» **EXERCISE REQUIREMENTS**: Exactly as written, write out the lines below from the first to the one containing "R = math.radians", inclusive. Pictures do not belong in the copy.

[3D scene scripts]

↓

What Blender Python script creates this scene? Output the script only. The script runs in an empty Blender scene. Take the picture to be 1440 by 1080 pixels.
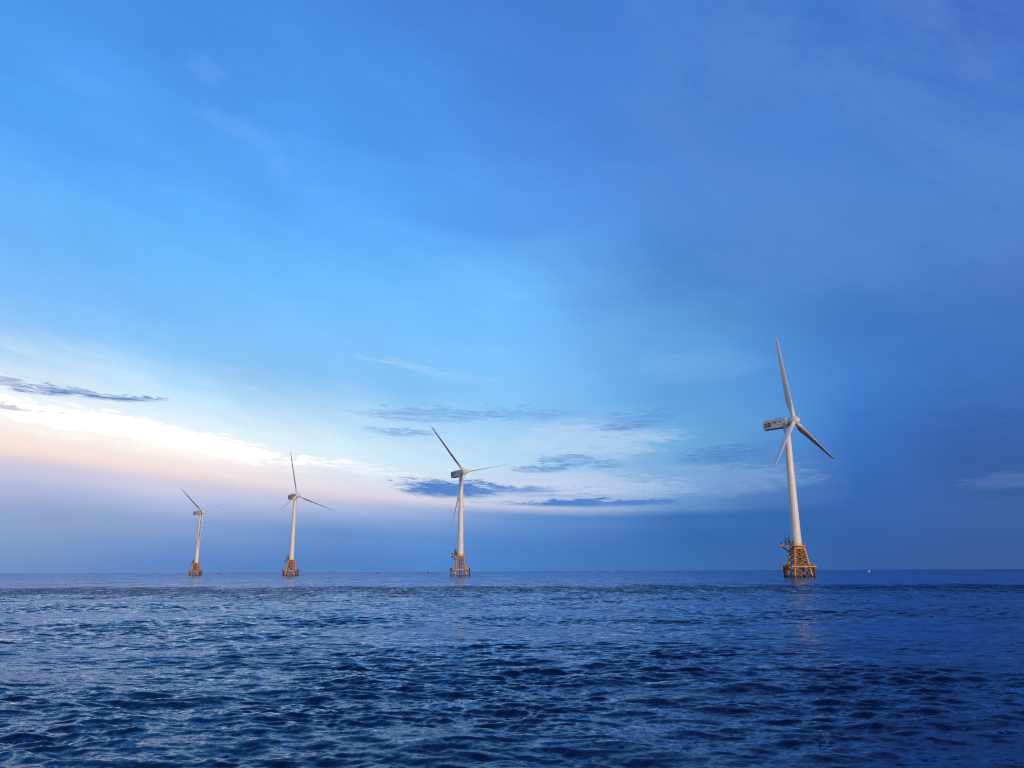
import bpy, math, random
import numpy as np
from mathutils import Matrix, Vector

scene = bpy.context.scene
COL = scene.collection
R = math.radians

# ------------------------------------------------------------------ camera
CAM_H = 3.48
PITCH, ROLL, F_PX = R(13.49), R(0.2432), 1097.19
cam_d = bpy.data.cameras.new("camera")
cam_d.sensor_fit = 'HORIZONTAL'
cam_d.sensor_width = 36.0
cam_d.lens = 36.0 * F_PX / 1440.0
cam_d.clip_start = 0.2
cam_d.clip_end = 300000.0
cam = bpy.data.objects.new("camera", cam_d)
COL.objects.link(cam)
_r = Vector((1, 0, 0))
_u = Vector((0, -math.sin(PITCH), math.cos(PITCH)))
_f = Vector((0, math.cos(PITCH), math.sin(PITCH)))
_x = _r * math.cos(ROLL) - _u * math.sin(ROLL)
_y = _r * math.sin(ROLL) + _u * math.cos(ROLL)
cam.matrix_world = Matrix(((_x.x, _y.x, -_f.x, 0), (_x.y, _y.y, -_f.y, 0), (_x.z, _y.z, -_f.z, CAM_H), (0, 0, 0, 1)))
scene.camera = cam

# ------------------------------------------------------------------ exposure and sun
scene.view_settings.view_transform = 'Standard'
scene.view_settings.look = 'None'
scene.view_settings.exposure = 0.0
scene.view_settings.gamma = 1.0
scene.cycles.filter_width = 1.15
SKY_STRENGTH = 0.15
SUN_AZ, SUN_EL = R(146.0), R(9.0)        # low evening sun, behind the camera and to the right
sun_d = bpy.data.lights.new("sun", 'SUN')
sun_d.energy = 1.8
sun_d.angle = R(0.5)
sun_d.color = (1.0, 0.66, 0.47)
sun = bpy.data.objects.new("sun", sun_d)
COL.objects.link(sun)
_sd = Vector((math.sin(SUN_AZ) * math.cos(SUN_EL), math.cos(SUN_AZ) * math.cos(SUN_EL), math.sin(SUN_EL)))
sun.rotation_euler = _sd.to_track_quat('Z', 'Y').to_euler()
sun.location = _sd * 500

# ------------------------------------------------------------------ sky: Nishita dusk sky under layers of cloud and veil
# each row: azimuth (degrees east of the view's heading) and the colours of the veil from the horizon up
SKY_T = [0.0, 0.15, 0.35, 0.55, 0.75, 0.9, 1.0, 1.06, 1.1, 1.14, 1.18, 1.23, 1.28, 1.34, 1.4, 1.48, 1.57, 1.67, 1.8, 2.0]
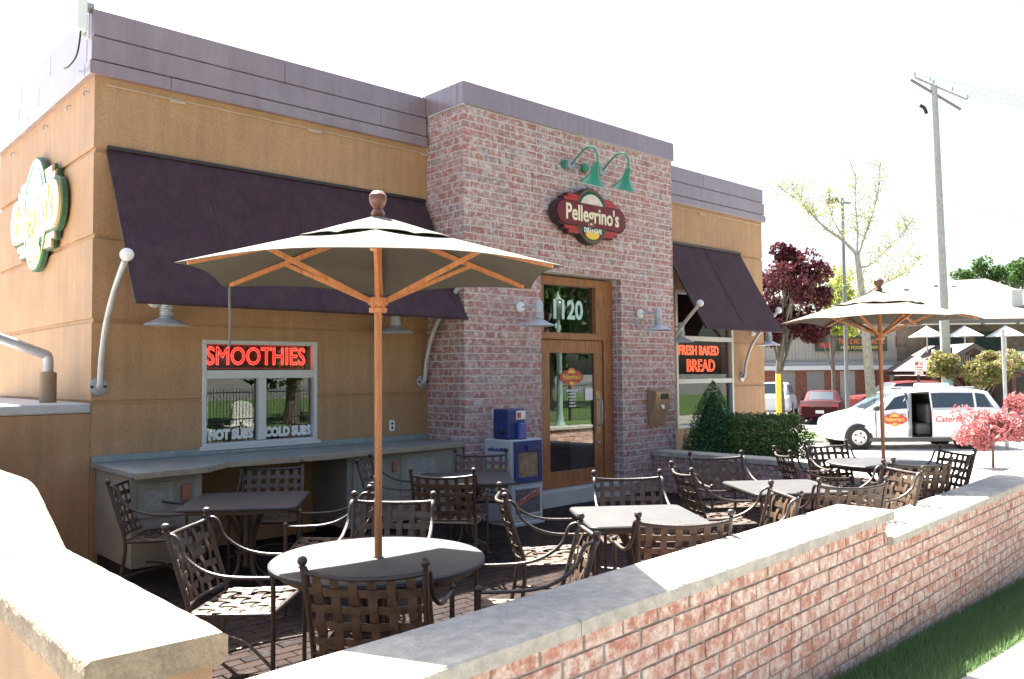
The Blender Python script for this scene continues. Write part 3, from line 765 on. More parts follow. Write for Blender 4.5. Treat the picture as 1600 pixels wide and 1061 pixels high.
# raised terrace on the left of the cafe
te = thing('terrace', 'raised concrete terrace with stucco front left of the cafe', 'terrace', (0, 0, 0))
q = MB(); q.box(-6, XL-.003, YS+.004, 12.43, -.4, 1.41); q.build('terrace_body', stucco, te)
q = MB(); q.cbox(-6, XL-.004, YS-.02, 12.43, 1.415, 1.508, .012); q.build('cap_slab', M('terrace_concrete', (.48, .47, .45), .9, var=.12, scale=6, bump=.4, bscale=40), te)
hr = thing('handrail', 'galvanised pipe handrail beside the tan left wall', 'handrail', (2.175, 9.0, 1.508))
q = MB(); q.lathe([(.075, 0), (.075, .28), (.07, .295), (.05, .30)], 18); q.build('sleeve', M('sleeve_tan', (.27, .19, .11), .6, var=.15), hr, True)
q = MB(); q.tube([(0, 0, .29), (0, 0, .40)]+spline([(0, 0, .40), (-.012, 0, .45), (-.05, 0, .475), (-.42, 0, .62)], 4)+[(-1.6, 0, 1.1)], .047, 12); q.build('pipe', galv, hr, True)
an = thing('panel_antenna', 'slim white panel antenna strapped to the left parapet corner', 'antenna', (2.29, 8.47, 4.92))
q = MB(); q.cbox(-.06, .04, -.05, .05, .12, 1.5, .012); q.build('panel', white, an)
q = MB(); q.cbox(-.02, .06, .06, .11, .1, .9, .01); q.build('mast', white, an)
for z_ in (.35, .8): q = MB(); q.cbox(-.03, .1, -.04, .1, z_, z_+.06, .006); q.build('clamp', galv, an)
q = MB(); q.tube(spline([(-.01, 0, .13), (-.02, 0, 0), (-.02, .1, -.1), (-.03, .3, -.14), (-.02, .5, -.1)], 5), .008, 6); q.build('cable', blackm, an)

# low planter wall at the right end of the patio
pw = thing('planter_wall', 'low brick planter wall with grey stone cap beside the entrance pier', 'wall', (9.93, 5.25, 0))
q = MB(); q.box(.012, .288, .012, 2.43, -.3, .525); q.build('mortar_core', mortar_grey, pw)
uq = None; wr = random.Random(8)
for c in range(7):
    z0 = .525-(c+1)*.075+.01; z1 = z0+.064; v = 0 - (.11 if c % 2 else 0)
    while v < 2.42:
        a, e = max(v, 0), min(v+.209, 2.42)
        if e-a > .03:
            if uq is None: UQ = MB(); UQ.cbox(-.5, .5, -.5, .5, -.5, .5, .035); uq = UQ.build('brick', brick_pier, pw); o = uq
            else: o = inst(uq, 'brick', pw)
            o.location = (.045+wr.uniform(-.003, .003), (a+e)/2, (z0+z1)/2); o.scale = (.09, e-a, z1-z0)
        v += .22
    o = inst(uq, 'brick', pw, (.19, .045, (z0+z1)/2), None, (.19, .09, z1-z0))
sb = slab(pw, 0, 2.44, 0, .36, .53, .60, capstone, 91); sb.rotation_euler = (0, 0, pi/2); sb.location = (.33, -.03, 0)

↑

» **FINAL RESULT**:
What Blender Python script creates this scene? Output the script only. The script runs in an empty Blender scene. Take the picture to be 1440 by 1080 pixels.
import bpy, math, random
import numpy as np
from mathutils import Matrix, Vector

scene = bpy.context.scene
COL = scene.collection
R = math.radians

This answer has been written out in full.